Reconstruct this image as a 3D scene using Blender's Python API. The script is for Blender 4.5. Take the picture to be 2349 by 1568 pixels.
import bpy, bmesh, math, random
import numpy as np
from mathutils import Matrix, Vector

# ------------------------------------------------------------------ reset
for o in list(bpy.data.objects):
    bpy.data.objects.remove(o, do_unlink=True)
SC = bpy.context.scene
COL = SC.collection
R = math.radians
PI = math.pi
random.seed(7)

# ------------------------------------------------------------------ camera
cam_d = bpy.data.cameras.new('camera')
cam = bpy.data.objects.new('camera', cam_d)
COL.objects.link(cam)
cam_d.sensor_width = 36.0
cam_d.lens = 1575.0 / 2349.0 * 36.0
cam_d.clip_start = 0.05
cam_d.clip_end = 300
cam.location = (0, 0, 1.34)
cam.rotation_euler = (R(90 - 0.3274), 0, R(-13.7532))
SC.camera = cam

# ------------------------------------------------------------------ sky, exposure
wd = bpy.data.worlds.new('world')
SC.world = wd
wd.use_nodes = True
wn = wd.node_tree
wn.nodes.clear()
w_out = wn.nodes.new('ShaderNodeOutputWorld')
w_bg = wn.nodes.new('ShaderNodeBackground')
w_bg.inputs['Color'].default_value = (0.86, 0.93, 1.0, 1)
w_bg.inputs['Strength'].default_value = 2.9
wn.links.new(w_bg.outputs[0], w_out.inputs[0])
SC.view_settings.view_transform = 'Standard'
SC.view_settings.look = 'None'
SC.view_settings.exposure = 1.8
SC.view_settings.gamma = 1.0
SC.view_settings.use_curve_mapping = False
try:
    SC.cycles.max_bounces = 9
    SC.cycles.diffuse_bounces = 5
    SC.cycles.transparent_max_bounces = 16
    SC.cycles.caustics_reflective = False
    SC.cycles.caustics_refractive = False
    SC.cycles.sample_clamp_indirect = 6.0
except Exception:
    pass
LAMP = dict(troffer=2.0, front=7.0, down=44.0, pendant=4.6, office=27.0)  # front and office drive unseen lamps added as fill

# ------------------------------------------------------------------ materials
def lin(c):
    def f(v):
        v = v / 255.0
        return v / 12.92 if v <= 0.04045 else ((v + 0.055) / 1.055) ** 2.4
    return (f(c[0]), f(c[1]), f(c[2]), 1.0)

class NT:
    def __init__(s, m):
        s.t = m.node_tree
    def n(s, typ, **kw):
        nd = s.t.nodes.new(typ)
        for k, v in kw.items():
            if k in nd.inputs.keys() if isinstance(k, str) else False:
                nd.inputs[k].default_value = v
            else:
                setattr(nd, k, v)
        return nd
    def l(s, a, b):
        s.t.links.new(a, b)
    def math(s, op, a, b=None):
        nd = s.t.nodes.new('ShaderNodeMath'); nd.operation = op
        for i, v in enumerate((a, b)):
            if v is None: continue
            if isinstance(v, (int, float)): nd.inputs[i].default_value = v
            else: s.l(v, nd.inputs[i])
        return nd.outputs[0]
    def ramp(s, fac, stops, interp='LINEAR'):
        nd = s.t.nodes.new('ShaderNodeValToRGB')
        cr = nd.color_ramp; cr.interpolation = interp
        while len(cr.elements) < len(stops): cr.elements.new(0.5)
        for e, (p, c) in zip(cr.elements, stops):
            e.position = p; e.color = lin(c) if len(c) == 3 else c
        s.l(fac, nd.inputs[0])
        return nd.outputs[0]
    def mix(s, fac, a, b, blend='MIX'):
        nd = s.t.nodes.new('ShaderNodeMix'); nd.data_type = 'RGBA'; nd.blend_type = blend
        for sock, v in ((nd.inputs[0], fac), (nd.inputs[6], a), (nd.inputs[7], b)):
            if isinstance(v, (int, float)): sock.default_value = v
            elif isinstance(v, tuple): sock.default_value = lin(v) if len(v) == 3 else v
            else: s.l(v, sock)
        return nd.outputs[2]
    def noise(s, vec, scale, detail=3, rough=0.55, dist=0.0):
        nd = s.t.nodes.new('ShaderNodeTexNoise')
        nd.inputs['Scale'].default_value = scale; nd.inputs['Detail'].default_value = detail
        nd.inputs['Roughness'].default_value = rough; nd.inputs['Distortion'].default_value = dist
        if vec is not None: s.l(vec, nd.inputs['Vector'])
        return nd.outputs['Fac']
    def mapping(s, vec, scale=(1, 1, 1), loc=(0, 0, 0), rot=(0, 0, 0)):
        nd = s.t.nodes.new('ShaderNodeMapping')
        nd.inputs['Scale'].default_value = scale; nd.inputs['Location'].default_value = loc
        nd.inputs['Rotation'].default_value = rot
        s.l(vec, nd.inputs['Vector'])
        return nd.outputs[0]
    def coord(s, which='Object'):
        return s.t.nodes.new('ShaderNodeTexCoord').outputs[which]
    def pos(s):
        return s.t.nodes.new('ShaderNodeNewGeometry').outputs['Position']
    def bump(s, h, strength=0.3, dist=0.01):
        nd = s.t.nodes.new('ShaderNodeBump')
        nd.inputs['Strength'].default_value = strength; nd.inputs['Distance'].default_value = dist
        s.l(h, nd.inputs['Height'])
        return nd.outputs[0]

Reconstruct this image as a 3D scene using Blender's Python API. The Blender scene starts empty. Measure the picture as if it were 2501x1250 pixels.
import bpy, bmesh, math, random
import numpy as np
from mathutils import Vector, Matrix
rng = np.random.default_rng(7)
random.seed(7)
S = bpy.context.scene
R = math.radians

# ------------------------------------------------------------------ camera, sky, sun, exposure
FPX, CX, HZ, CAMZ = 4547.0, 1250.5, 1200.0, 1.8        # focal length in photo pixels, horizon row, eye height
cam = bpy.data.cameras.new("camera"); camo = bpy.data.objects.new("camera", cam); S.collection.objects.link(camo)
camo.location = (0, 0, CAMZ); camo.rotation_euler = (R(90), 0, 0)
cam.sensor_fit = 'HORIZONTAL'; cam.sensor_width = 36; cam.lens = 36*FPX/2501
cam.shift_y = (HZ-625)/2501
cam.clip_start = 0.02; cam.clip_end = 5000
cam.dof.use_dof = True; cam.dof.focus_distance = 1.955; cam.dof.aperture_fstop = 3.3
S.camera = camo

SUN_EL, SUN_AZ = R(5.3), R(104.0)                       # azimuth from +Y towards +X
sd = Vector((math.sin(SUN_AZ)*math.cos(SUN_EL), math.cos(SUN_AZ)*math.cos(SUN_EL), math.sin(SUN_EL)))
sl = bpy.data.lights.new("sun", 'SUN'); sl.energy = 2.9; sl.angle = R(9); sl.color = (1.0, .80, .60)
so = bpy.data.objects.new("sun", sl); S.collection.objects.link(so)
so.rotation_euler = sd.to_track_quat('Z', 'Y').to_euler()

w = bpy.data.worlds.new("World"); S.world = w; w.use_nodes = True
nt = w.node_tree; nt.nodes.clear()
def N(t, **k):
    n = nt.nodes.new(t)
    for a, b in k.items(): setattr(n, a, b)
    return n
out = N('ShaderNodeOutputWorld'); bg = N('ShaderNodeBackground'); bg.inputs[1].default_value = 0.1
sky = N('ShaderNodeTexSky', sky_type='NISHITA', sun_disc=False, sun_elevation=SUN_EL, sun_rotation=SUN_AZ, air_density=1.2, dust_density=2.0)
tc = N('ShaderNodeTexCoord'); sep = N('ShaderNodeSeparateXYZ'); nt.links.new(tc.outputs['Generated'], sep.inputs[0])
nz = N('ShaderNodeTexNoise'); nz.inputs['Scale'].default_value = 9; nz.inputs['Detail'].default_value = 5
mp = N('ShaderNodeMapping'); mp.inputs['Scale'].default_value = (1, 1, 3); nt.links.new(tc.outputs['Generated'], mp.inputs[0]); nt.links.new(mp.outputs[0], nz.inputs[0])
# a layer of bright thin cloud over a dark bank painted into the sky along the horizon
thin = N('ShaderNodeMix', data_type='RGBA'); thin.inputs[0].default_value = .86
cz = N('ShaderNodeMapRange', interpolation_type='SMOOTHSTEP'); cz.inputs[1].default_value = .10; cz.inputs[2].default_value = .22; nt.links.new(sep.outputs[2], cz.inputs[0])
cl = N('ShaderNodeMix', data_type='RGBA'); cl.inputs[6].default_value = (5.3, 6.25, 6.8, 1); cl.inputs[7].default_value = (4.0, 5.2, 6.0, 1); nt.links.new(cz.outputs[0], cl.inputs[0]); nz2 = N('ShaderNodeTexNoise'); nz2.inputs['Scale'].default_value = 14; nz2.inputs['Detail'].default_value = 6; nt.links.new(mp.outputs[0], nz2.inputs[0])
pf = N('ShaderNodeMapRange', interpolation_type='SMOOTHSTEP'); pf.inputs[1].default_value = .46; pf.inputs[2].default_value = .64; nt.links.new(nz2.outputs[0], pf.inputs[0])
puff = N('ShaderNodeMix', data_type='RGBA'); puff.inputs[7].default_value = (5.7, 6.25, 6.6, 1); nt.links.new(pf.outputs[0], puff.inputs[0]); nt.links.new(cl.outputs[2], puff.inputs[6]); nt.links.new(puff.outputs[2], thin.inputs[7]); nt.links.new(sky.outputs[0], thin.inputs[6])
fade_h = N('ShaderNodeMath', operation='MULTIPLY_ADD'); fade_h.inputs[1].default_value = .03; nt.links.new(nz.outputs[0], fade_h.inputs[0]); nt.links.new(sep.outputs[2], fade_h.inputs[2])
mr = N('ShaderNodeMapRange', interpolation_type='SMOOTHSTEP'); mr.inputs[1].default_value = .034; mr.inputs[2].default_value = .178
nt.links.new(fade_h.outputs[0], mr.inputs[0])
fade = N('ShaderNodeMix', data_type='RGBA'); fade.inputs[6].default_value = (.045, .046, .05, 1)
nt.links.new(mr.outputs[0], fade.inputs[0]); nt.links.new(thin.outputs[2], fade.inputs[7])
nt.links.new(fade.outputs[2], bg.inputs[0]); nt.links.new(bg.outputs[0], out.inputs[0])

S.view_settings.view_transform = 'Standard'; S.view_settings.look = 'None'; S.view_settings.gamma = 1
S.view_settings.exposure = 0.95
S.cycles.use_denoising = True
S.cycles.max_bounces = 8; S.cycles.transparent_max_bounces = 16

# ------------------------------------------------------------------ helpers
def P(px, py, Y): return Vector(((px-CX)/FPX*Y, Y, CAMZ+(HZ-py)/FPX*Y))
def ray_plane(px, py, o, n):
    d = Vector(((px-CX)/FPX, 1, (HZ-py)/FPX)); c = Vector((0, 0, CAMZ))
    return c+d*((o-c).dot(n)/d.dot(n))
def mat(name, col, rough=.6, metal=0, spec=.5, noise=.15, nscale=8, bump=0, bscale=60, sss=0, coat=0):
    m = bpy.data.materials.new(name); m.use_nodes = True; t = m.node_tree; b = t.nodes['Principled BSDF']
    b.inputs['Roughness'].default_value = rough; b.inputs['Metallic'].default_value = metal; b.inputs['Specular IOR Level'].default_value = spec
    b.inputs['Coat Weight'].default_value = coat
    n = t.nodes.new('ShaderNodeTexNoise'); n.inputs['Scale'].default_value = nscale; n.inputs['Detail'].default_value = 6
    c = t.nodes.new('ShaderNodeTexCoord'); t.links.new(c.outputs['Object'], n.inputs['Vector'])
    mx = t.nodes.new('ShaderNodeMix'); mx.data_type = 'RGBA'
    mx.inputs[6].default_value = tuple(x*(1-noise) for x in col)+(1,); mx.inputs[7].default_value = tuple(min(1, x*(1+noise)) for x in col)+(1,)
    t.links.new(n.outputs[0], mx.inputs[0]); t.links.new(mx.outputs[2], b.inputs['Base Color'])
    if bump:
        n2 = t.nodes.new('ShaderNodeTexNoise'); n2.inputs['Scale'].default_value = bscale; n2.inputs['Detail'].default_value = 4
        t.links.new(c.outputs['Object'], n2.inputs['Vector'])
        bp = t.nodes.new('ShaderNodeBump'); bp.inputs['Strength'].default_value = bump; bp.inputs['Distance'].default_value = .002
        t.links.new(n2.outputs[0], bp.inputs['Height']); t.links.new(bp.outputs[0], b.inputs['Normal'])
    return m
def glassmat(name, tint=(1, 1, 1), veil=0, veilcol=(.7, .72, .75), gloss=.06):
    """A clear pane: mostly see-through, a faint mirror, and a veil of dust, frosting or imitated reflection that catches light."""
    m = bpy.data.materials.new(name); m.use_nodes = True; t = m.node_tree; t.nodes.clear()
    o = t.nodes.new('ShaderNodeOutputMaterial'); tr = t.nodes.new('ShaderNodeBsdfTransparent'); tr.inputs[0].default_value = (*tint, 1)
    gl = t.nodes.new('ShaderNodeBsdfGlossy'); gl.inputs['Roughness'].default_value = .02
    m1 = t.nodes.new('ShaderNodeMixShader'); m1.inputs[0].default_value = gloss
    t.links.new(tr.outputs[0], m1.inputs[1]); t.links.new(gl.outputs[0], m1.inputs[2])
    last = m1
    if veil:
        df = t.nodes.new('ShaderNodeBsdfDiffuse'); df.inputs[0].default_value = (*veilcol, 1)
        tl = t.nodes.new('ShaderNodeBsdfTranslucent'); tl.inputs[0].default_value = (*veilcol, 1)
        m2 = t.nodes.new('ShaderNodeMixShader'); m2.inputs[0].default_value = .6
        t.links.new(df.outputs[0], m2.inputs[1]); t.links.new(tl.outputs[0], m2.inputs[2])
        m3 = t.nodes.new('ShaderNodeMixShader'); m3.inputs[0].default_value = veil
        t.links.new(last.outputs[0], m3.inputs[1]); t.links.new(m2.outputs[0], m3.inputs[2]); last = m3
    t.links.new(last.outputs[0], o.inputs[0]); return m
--
*Aim of the task*
Only the lines from the opening of the material through the line with "from mathutils import Matrix, Vector" should be echoed, exactly as written.

*Written answer*
Reconstruct this image as a 3D scene using Blender's Python API. The script is for Blender 4.5. Take the picture to be 2349 by 1568 pixels.
import bpy, bmesh, math, random
import numpy as np
from mathutils import Matrix, Vector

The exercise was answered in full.